Direct air carbon capture and storage (DACCS) has some advantages over other negative emissions technologies (NETs). NETs interacting with biomass, such as afforestation, soil carbon storage and bioenergy with carbon capture and storage (BECCS), require significant water and arable land. Other chemical NETs, such as enhanced weathering, risk changing the chemistry of oceans and rivers. DACCS avoids many of these limitations as it has a comparatively small land footprint, but does require a sustainable energy source, geological CO2 storage to operate and is relatively immature technology with as-yet unproven deployment potential. Furthermore, the varying levels of modularity of DACCS systems imply potential for easy scaling up and rapid deployment.
It is the aim of this study to collate and improve the current knowledge base on costs and performance of DACCS systems. For this, the study develops and carries out a high-level techno-economic analysis (TEA), assesses key global siting factors, derives recommendations for the IAM community on inclusion and representation of DACCS, and discusses the potentially required policy support mechanisms.
Key Messages
• Although DACCS is more expensive than many carbon mitigation and removal options, careful plant siting and rapid learnings can achieve significantly more competitive DACCS costs.
• First-of-a-kind (FOAK) DACCS projects are likely to range from ~$400-$700/net-tCO2, when global average solar photovoltaics (PV) costs are used, or ~$350-$550/net-tCO2, when lowest-cost renewables are used.
• Significant cost reduction can be achieved for nth-of-a-kind (NOAK) DACCS plants, reaching ~$194-$230/net-tCO2 for 1 MtCO2/year scale, driven by reduced electricity prices, cost of capital and upfront capital investment. Energy costs can be as much as 50% of long-term liquid DACCS costs. NOAK DACCS costs in the range of ~$150-$200/net-tCO2 may be achieved if very low-cost solar energy is used. Long-term costs were found to be significantly higher than the industry target of $100/tCO2 captured, except under ambitious cost-performance assumptions and favourable conditions.
• The lifecycle emissions associated with DACCS range from 7-17% of the CO2 captured for FOAK plants and 3-7% for NOAK plants (if low carbon energy is used).
• Since no large-scale plant is built to date, inherent uncertainties on most parameters are high. The largest uncertainties requiring major assumptions are on capital costs, plant scaling factors, future cost reductions through learning, and solid adsorbent cost-performance dynamic.
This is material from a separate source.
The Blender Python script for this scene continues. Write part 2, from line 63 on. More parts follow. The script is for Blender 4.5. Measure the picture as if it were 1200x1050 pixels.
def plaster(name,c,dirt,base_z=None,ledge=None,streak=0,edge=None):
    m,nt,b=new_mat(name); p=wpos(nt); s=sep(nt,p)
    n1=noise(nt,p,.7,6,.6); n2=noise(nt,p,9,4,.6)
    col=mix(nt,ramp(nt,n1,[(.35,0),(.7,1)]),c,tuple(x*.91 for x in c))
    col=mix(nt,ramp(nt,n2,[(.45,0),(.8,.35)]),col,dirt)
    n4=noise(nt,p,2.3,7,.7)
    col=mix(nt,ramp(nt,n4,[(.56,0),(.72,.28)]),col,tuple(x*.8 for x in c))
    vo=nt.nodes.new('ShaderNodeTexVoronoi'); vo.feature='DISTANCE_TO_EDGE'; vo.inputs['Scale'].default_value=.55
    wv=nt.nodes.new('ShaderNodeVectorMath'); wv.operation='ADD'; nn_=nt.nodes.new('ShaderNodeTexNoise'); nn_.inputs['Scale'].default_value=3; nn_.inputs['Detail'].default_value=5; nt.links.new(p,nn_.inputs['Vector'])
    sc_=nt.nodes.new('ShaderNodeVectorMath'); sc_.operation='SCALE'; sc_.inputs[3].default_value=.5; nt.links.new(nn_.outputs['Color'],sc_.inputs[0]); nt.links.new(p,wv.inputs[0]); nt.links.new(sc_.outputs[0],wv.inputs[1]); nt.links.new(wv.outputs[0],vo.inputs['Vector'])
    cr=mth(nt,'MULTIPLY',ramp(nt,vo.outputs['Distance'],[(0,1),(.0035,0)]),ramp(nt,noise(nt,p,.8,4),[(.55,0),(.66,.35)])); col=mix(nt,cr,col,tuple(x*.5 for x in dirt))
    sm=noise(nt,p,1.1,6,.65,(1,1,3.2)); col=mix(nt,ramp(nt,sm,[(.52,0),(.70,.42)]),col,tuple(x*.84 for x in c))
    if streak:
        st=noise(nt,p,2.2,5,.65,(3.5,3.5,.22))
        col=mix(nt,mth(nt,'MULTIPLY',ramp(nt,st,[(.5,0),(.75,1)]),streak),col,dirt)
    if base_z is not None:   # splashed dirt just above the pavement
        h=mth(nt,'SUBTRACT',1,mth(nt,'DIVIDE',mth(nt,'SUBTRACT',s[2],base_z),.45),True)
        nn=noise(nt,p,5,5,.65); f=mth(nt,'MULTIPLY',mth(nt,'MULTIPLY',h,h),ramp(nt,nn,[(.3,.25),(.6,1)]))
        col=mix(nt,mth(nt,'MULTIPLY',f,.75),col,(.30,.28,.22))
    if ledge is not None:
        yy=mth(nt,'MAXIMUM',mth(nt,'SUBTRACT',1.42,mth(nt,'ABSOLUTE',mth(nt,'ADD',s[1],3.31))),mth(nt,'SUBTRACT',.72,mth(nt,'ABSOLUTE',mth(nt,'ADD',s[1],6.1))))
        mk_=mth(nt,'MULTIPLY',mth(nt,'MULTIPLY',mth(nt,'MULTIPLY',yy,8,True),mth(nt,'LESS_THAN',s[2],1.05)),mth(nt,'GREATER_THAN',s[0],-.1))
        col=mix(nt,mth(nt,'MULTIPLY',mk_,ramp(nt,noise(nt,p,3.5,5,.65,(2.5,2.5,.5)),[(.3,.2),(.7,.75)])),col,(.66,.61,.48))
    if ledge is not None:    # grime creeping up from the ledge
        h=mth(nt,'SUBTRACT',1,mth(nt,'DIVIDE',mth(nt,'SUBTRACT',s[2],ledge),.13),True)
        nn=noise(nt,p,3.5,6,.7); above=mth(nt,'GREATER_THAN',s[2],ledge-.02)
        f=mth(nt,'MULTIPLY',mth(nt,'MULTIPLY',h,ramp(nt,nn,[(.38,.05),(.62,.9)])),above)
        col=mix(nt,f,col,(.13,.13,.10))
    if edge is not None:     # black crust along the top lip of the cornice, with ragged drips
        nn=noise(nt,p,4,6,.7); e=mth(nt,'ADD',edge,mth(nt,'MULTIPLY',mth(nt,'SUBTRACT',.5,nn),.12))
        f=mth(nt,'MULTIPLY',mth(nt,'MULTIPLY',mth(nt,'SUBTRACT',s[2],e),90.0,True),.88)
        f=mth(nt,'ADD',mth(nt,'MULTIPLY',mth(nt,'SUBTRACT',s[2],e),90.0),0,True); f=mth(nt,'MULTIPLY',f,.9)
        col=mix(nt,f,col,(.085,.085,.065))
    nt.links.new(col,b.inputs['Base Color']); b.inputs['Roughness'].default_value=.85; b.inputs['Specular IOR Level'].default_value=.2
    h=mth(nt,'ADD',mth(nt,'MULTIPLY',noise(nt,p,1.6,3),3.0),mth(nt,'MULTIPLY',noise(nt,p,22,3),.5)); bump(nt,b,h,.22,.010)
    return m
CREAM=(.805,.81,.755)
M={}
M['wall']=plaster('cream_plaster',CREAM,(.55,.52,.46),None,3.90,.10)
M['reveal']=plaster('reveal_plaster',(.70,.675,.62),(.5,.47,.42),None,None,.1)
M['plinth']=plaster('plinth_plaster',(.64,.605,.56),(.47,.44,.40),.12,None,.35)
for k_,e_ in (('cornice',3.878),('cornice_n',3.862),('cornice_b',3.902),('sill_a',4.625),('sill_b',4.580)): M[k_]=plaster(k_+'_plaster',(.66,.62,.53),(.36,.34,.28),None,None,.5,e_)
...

• To date DACCS representation in integrated assessment models (IAMs) has been relatively simplistic. Technical parameters compiled and developed throughout this study can be used for representation of DACCS technologies in future IAM studies. IAM practitioners should consider differentiating between DACCS technologies and considering multiple plant configurations. Practitioners should also take care to ensure consistent treatment of financing costs for all technologies across their models. Furthermore, operating and labour costs are likely to be region dependent and IAMs can use reference tables to estimate how these costs could differ between countries.
• Most current DACCS policy support consists of generic R,D&D funding, and financial support aimed at wider negative emissions technologies (NETs) or carbon capture and storage (CCS) technologies. The US, UK, EU, Canada and Australia are key regions with relatively developed CCS regulations and R&D and demonstration programmes targeting carbon removal or general CCS projects. The 45Q tax credits in the US and California's Low Carbon Fuel Standard (LCFS) are currently the only financial mechanisms in the world available for large-scale DACCS projects.